More details can be located at : https://confluence.arm.com/display/ATG/Content+Provenance+and+its+relevance+to+Arm (Note: private link)
The current Attestation specification for C2PA is here: https://c2pa.org/specifications/specifications/1.4/attestations/attestation.html.
This specifies the attestation of C2PA signing-keys, to also provided confidence in the platform and system in which the C2PA application is running when signing content manifests.
It seems, from reading the documentation, that the majority of systems that will be implementing C2PA are higher-end devices, which typically do not provide PSA Crypto and PSA Attestation APIs at the application level. For example, Android phones have the StrongBox key store, which already provides the necessary key attestation capabilities. It is not clear to me that microcontroller-based IoT systems will want to devote the power and footprint to implement C2PA on-device, rather than having a more powerful component in the IoT network provide that service for media generated by the network end points?
I would like to have a concrete use case/demand for systems that require this facility from the PSA root-of-trust services, in order to justify defining a PSA API for this.
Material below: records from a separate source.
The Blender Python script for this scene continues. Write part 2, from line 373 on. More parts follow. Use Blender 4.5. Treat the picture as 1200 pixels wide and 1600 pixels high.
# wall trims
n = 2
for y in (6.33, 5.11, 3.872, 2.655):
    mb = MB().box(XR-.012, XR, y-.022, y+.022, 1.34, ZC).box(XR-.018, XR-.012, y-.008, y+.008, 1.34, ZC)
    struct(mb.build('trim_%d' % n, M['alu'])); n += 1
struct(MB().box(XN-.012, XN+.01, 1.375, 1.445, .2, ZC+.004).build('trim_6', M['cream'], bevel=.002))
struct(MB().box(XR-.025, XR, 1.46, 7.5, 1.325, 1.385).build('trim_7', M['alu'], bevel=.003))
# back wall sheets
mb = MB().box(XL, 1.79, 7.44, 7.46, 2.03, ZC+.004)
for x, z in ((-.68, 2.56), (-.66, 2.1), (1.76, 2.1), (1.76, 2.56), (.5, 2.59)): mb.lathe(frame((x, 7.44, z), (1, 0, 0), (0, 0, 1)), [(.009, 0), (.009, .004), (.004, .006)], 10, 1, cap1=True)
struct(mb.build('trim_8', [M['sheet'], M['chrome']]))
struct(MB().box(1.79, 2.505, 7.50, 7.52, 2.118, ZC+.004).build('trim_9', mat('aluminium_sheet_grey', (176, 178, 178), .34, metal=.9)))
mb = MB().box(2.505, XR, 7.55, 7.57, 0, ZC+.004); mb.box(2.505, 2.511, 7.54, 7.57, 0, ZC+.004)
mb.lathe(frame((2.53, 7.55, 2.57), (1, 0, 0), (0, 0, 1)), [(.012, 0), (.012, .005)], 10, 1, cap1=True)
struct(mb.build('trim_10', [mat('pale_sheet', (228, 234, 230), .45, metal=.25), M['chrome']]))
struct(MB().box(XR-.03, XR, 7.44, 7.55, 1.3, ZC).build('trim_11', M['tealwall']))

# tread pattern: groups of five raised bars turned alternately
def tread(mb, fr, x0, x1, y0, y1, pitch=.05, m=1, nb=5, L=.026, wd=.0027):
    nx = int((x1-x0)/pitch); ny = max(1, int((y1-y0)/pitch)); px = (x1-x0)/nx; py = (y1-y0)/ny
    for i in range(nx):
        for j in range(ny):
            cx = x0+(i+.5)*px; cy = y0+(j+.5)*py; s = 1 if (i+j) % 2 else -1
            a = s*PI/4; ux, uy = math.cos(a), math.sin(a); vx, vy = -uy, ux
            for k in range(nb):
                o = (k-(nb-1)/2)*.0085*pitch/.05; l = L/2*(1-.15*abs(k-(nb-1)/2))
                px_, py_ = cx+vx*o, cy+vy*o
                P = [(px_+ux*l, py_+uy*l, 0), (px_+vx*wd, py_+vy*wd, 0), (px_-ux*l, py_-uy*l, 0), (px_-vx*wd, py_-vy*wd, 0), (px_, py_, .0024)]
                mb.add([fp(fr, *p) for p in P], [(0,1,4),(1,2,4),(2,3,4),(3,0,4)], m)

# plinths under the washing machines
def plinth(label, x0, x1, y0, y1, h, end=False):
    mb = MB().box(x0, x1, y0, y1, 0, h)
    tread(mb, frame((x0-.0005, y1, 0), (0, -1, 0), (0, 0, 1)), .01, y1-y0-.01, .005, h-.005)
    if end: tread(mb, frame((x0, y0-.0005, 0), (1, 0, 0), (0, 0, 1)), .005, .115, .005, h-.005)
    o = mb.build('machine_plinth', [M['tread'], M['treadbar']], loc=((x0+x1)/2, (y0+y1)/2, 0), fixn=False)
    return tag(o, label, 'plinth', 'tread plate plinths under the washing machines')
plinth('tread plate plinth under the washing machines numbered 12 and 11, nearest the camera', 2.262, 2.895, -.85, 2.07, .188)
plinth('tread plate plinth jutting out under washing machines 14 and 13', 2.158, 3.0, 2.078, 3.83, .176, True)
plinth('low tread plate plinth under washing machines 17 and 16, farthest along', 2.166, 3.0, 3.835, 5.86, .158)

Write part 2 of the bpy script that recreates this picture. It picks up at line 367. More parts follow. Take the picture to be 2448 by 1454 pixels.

My view is that even though the concept is at least 20 years old - there is not enough standardization in attestation formats for us to put this in the core API.
However, if you have a service - like content protection - that needs key attestation, then you can write a ARoT application that offers the service, and it can issue attestation on the keys it uses, in whichever format it wants to use. The ARoT service can also deal with the provisioning of the Attestation key and any required certificate chain.
You can then decide whether in any build, this is placed in the PRoT partition along with the PSA Crypto implementation, or in its own ARoT partition. Potentially with other services in different partitions - which may he different attestation formats and keys.
But - without specific user demand, I cannot see us allocating the resource to write this any time soon.